New Year and A New You

A new year and a new you. I love the optimism of that statement. I am all about new beginnings and fresh starts. As a matter of fact that is one of the foundations of the Gospel. But all too often my fresh starts finish with dead ends. The excitement of January resolutions fade by February and with it so does my commitment. I’ve tried lots of things to correct this. The latest was simply to not make new year’s resolutions so that I wouldn’t be disappointed when they failed. How about that for glass half-empty thinking!

So how can we embrace a new year and new you commitment in a way that has a chance of succeeding? Beats me…I may not be able to tell you what works, but I can share what hasn’t worked for me.

Bite off more than you can chew. So you want to pray more? Me too. Great thing to tackle in the new year. But it is unlikely that you will make it through if you set 5 hours per day as your goal when you are averaging about 5 minutes per day currently. Goals have to be incremental or else you crater under the weight of unrealistic expectations. It takes time to build up the stamina, just like exercising, with any spiritual discipline. So start small and build up as you go.

Do something on your own. We are much less likely to follow through if we are the only person doing something. So you want to study the Bible? Good call! Now, don’t expect that just by purchasing a new study bible and having a reading plan is going to get you there. Find a group, or one or two others even, who have the same desire and begin the journey together. Mutual encouragement will help sustain you on the weeks life gets crazy and you find yourself lacking study time.

Start something you have little knowledge about. I’ve wanted to do yoga for a few years. Every year I think, “this is the year!” And then I am faced with the typical questions, “what kind of yoga is best for me?”, “where should I go to take it?”, or “will people laugh at me?”. What I need to do is to find someone who is a step farther along in my journey and learn from them. I need a yoga mentor! This is applicable to so many other things too. Finding a spiritual mentor can be one of the most important steps in our faith journey. Someone who is one step further along and willing to share

Give up the first time you don’t follow through.
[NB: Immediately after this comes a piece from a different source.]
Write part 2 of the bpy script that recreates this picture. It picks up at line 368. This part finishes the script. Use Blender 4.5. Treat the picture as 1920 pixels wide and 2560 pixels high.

It may take 21 days to make or break a habit, but it only takes 1 time of failure to decide to quit a resolution. So you’ve had a bad day. You can either chalk it up to one bad day or you can give up on the larger dream. No one bats a 1000%. So the quicker we get back on the horse and not beat ourselves up the better chancee have to succeed. How’d you like those three metaphors in one sentence!

A new year and a new you. I’m convinced that this is the year that I not only make some resolutions but keep them. How about you? As you are working through your commitment for 2018, let me encourage you to keep your faith journey in the mix. What commitments for 2018 will you be making in terms of your prayers, presence, gifts, service and witness? These are the things that will make an eternal difference for you and those around you.